## Excerpted records
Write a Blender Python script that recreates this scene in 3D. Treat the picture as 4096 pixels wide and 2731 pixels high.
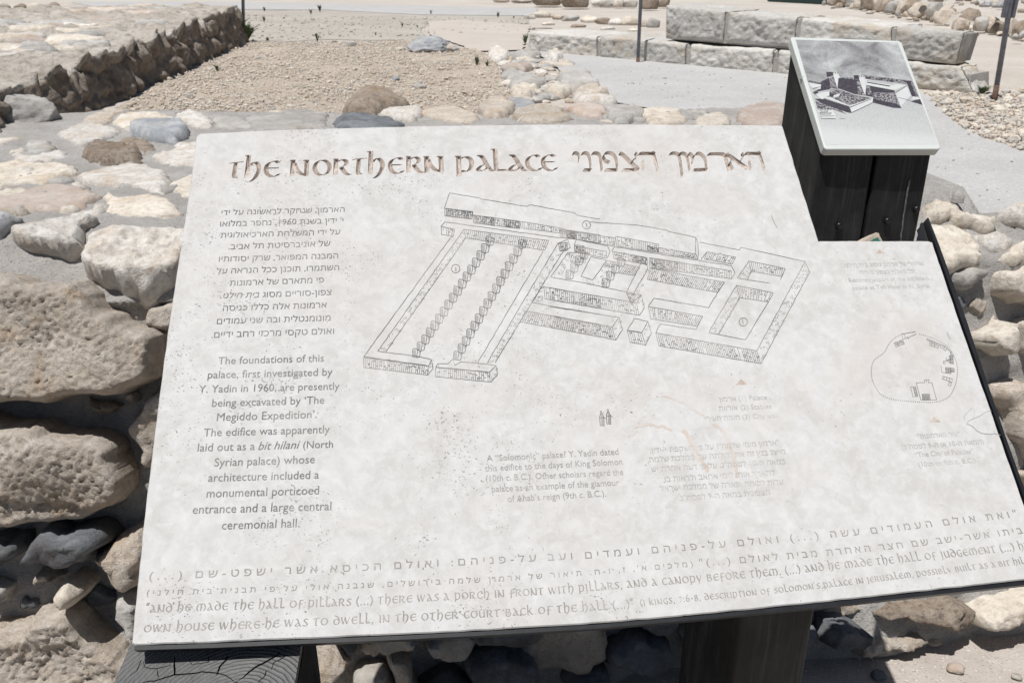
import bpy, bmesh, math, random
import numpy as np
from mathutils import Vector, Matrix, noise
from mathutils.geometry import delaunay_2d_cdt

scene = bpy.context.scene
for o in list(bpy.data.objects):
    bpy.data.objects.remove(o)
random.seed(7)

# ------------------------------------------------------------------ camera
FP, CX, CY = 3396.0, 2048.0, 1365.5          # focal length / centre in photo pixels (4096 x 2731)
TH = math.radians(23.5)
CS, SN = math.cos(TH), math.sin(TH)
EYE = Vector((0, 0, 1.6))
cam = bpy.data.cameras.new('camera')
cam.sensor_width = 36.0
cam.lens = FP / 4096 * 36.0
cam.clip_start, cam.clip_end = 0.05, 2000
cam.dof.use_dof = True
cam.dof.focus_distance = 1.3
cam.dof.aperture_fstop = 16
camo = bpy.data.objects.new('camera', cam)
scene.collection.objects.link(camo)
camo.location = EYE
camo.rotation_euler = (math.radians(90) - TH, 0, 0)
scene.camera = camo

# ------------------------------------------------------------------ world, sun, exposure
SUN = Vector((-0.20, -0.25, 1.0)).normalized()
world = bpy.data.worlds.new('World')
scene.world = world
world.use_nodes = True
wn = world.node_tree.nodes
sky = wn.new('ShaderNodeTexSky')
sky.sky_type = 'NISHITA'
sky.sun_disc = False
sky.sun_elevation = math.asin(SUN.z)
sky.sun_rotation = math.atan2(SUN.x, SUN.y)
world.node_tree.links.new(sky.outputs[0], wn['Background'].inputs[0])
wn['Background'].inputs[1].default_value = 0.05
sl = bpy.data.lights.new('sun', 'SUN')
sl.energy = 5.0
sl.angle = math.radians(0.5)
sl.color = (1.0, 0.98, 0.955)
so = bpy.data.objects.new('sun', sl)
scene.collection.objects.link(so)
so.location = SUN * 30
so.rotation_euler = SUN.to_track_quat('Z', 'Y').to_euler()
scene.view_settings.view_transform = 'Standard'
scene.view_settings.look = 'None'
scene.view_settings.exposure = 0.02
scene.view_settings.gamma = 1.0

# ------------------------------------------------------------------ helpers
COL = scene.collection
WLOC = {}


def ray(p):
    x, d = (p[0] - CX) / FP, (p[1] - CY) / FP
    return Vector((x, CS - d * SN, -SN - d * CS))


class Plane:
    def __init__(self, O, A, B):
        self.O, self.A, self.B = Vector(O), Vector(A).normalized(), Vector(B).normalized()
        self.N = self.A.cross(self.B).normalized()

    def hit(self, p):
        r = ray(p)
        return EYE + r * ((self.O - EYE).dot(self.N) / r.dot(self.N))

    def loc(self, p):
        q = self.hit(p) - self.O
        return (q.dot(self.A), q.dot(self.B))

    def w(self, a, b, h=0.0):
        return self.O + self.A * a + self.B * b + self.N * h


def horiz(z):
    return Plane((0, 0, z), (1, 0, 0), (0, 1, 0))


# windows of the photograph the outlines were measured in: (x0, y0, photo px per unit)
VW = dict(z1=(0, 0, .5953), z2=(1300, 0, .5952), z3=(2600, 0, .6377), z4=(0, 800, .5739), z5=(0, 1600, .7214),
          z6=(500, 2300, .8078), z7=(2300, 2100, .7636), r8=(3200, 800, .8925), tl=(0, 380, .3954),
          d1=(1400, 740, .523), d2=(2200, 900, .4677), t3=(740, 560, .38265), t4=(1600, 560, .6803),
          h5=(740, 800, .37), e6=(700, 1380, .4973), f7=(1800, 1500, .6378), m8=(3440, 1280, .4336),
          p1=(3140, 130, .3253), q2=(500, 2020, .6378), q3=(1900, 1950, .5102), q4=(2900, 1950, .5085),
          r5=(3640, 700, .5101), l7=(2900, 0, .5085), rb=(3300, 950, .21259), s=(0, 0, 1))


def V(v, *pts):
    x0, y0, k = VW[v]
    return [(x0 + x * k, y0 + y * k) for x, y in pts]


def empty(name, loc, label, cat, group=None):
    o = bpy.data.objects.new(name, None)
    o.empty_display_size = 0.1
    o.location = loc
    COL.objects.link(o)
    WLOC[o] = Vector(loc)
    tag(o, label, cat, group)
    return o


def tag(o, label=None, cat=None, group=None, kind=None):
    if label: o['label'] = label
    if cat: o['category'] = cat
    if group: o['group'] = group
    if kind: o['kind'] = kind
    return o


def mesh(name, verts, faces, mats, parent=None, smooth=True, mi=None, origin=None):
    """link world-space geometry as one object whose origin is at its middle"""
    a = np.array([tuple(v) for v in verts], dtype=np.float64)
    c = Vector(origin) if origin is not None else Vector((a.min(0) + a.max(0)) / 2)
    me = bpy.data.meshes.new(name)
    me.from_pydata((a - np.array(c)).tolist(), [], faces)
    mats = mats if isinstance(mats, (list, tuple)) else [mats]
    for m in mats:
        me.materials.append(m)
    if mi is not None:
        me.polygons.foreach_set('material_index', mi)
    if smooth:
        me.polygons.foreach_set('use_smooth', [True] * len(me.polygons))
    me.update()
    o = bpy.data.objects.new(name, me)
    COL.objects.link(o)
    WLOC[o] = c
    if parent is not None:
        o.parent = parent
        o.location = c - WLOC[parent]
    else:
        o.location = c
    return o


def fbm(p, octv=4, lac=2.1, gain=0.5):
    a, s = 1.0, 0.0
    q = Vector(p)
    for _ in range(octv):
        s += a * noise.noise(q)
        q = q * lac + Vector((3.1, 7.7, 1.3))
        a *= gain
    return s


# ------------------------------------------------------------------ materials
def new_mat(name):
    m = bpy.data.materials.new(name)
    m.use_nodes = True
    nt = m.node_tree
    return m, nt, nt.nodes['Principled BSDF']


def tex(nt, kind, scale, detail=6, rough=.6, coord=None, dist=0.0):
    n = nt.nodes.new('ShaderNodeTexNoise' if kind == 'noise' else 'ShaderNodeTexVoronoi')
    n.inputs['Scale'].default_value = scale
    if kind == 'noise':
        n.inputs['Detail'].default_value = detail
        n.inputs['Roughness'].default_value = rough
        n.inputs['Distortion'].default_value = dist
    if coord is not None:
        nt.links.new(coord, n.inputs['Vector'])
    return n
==
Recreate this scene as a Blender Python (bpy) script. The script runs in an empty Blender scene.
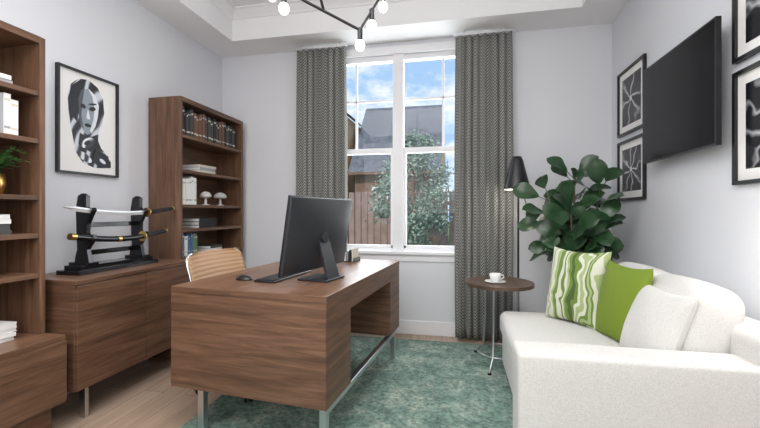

## Task statement
Without the pictures, write out exactly the lines from the one that has "Write a Blender" down to the one that has "from mathutils.geometry import", both included.

## Final result
Write a Blender Python script that recreates this scene in 3D. Treat the picture as 4096 pixels wide and 2731 pixels high.
import bpy, bmesh, math, random
import numpy as np
from mathutils import Vector, Matrix, noise
from mathutils.geometry import delaunay_2d_cdt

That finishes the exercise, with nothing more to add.